PROBLEM REQUIREMENTS =>
Print all the data, keeping every line exactly as it is.
· · · · ·
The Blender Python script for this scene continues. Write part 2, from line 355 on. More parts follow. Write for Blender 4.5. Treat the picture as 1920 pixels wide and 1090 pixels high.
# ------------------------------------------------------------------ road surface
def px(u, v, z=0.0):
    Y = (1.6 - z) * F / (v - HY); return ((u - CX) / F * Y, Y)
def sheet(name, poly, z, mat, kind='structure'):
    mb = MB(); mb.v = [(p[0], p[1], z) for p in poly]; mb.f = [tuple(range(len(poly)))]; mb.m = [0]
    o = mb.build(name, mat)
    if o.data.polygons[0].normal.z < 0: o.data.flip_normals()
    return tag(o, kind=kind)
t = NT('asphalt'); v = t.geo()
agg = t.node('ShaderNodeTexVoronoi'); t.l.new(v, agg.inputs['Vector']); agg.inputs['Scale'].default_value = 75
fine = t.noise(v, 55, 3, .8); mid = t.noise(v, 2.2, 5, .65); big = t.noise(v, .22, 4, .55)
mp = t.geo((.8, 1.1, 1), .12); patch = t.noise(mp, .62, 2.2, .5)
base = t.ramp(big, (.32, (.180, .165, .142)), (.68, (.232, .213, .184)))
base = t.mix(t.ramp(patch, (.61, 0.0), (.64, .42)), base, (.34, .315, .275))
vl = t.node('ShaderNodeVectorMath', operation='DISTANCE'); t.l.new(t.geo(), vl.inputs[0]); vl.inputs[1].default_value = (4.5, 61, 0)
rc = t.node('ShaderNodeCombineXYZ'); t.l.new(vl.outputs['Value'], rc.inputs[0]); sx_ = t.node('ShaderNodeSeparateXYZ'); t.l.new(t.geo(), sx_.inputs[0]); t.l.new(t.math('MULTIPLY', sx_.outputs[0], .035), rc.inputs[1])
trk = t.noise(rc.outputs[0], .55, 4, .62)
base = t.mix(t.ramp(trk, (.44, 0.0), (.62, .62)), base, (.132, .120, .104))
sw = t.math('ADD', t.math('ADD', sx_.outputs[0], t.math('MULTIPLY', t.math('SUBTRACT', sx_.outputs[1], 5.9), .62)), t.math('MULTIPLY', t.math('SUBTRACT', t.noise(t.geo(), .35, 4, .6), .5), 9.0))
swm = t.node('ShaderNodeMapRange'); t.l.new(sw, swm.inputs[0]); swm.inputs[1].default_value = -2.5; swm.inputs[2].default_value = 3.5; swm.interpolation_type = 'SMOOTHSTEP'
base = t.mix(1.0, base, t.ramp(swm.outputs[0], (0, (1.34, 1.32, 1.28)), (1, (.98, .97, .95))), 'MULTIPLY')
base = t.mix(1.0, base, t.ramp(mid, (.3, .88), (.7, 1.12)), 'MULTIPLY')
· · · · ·
FINAL RESULT =>
The Blender Python script for this scene continues. Write part 2, from line 355 on. More parts follow. Write for Blender 4.5. Treat the picture as 1920 pixels wide and 1090 pixels high.
# ------------------------------------------------------------------ road surface
def px(u, v, z=0.0):
    Y = (1.6 - z) * F / (v - HY); return ((u - CX) / F * Y, Y)
def sheet(name, poly, z, mat, kind='structure'):
    mb = MB(); mb.v = [(p[0], p[1], z) for p in poly]; mb.f = [tuple(range(len(poly)))]; mb.m = [0]
    o = mb.build(name, mat)
    if o.data.polygons[0].normal.z < 0: o.data.flip_normals()
    return tag(o, kind=kind)
t = NT('asphalt'); v = t.geo()
agg = t.node('ShaderNodeTexVoronoi'); t.l.new(v, agg.inputs['Vector']); agg.inputs['Scale'].default_value = 75
fine = t.noise(v, 55, 3, .8); mid = t.noise(v, 2.2, 5, .65); big = t.noise(v, .22, 4, .55)
mp = t.geo((.8, 1.1, 1), .12); patch = t.noise(mp, .62, 2.2, .5)
base = t.ramp(big, (.32, (.180, .165, .142)), (.68, (.232, .213, .184)))
base = t.mix(t.ramp(patch, (.61, 0.0), (.64, .42)), base, (.34, .315, .275))
vl = t.node('ShaderNodeVectorMath', operation='DISTANCE'); t.l.new(t.geo(), vl.inputs[0]); vl.inputs[1].default_value = (4.5, 61, 0)
rc = t.node('ShaderNodeCombineXYZ'); t.l.new(vl.outputs['Value'], rc.inputs[0]); sx_ = t.node('ShaderNodeSeparateXYZ'); t.l.new(t.geo(), sx_.inputs[0]); t.l.new(t.math('MULTIPLY', sx_.outputs[0], .035), rc.inputs[1])
trk = t.noise(rc.outputs[0], .55, 4, .62)
base = t.mix(t.ramp(trk, (.44, 0.0), (.62, .62)), base, (.132, .120, .104))
sw = t.math('ADD', t.math('ADD', sx_.outputs[0], t.math('MULTIPLY', t.math('SUBTRACT', sx_.outputs[1], 5.9), .62)), t.math('MULTIPLY', t.math('SUBTRACT', t.noise(t.geo(), .35, 4, .6), .5), 9.0))
swm = t.node('ShaderNodeMapRange'); t.l.new(sw, swm.inputs[0]); swm.inputs[1].default_value = -2.5; swm.inputs[2].default_value = 3.5; swm.interpolation_type = 'SMOOTHSTEP'
base = t.mix(1.0, base, t.ramp(swm.outputs[0], (0, (1.34, 1.32, 1.28)), (1, (.98, .97, .95))), 'MULTIPLY')
base = t.mix(1.0, base, t.ramp(mid, (.3, .88), (.7, 1.12)), 'MULTIPLY')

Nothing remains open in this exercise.